With the increasing moves towards interoperability, so companies such as Hainsworth have to take into account the overall emergency response capability rather than looking more narrowly at the specific needs of fire, police and ambulance as was previously the case.

While greater collaboration will take time to come about, it is important that we are looking ahead to how today’s emergency services will look in ten to 15 years’ time.

That is why leading fabric producers, garment manufacturers and other specialists involved in the PPE industry are also forming part of the collaboration process to ensure that they are fully aligned with the thinking of senior fire, ambulance and police personnel.

The job of the firefighter is becoming more targeted which means that the kit of today and tomorrow needs to meet a range of specific needs.

A number of fire services are now looking at moving more towards layered firefighting personal protective equipment.

The move towards layered kit is an acknowledgement that the traditional structural fire kit used at road traffic collisions, car fires or flooding, is too bulky, heavy and thermally inefficient.

The kit remains essential when tackling a burning building, but the workload of the modern firefighter is these days more diverse than ever.

Layering is about understanding this diversity and analysing the precise intervention requirements with the firefighter given the flexibility to be able to layer up according to the level of risk involved.

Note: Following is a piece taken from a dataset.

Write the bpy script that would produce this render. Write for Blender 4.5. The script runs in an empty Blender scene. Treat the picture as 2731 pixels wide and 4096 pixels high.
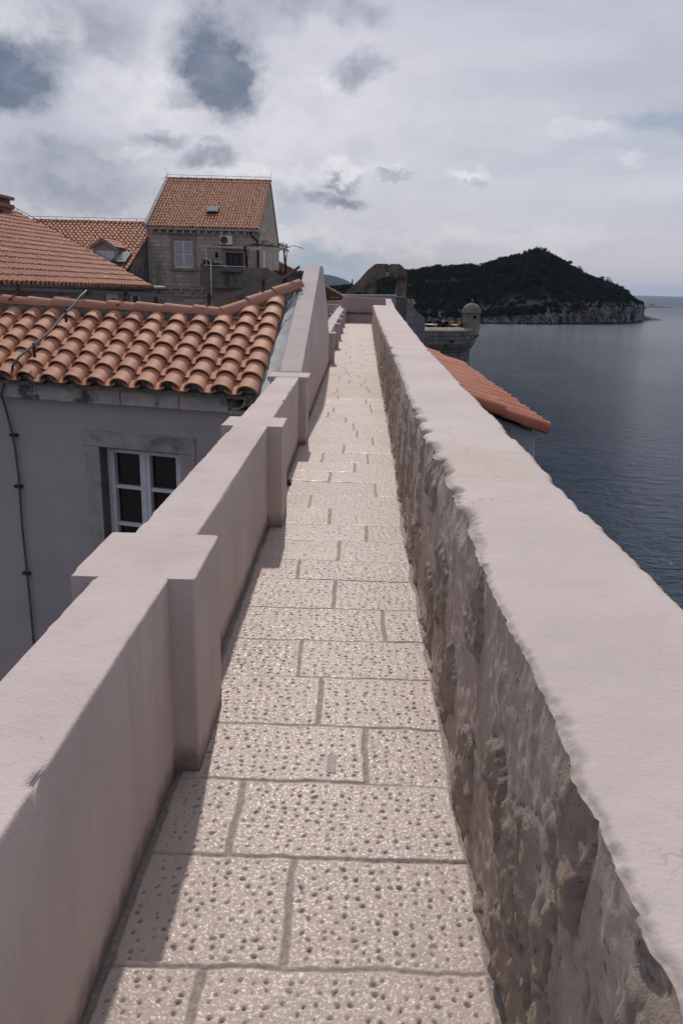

An incredible amount of attention to detail goes into the creation of today’s PPE from the choice of fabric, design of the garment and the innovation and technology that can be harnessed.

Hainsworth has been involved in the manufacture of firefighting garments for more than a century.

We have come a long way since the first woollen jackets worn by our fire services in the late 1800s which provided excellent shielding but were notoriously heavy and exhausting for the wearer.

But we also have a responsibility to continue to push boundaries and to explore new ways of doing things. We do this in a number of ways including the work of our own fully accredited laboratory whose work centres on textile innovation, while representatives of Hainsworth are proud to sit on a number of the standards committees around the world, another good example of the importance of collaboration.

Collaboration really is essential because a complete understanding is not held by any individual fire service or member of the supply chain.

For example, a firefighter needs to have an understanding of dynamic risk assessment so he can make the right call, the garment manufacturer needs to understand fit, comfort and the relationship between that and protection, while a fabric innovator, such as Hainsworth, needs to have an appreciation of all of these requirements as well as an in-depth understanding of how different fibres react in different environments.

There will undoubtedly be many changes over the next decade both in the way firefighters go about their work, the kind of incidents they are called out to and the kit they are given to do the job.

But the end goal will remain the same, namely to ensure that the garments worn by our fire and other emergency services in all the different scenarios they face offer the best possible protection.